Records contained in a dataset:
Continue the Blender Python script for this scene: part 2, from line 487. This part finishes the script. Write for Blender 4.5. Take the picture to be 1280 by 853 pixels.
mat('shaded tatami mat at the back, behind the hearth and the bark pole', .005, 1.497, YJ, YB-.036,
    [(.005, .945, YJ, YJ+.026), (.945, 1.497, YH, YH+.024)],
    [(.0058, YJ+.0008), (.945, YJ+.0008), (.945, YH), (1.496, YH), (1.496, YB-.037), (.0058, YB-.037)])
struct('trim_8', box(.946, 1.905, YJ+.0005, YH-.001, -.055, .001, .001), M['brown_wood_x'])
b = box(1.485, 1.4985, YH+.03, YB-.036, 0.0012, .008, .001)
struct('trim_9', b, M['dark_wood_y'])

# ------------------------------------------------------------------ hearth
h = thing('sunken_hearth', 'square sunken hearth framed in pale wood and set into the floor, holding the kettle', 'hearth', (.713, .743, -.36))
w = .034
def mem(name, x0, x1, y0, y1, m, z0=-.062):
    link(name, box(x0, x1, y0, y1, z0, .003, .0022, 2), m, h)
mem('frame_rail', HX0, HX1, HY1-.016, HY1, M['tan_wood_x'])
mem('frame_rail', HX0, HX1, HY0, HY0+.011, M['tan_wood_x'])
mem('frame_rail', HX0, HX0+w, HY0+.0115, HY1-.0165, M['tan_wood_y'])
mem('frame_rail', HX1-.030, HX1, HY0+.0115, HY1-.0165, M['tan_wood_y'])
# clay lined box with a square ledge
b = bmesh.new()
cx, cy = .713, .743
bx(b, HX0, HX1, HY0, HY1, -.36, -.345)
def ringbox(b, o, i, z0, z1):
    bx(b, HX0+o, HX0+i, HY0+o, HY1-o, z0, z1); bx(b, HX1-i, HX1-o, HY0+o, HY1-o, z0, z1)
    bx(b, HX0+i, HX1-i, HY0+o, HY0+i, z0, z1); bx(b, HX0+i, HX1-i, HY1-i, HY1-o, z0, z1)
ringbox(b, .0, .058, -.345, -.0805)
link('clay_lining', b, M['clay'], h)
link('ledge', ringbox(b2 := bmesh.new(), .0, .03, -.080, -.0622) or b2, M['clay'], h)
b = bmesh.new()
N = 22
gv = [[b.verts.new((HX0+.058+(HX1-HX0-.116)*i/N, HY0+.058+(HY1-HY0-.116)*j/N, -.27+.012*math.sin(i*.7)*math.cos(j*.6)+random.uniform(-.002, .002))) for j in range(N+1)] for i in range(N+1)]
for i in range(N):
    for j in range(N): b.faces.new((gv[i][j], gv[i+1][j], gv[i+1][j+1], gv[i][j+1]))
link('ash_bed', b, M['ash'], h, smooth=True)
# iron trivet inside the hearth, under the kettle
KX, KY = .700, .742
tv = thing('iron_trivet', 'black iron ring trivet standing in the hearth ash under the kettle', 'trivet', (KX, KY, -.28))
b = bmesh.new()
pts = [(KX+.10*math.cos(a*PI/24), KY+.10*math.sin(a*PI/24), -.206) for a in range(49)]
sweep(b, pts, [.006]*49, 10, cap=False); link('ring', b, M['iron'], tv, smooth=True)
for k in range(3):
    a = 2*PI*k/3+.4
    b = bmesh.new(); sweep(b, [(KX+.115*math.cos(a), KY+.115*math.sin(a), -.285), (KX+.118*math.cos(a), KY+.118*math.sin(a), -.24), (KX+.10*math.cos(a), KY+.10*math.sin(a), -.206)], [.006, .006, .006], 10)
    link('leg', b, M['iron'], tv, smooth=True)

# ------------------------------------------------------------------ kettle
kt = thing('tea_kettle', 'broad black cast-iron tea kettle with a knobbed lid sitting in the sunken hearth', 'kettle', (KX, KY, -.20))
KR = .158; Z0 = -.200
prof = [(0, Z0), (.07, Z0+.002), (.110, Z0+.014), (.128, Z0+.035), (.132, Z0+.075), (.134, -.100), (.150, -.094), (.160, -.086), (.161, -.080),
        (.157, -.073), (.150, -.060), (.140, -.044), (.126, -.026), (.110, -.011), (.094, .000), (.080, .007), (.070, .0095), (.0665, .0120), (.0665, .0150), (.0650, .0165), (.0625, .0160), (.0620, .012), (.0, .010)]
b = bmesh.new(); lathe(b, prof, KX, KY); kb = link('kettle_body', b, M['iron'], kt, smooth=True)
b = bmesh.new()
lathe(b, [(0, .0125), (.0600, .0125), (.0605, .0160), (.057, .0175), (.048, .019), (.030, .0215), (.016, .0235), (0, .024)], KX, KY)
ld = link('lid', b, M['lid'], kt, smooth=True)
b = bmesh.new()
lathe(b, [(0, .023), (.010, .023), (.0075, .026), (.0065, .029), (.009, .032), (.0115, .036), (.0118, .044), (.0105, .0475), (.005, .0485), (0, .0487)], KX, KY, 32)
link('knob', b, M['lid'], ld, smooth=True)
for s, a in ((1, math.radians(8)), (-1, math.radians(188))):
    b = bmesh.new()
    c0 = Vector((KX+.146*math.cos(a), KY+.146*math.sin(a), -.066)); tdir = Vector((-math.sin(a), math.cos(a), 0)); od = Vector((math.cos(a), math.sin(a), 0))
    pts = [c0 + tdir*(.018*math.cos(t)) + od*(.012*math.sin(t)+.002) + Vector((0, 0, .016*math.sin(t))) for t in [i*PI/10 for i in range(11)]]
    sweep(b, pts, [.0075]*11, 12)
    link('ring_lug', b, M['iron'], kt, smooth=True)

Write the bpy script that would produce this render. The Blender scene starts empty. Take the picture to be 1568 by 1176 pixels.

_Aim:_ Where a line of the material above holds the string "Take", copy that line.

_Expected output:_
Continue the Blender Python script for this scene: part 2, from line 487. This part finishes the script. Write for Blender 4.5. Take the picture to be 1280 by 853 pixels.
Write the bpy script that would produce this render. The Blender scene starts empty. Take the picture to be 1568 by 1176 pixels.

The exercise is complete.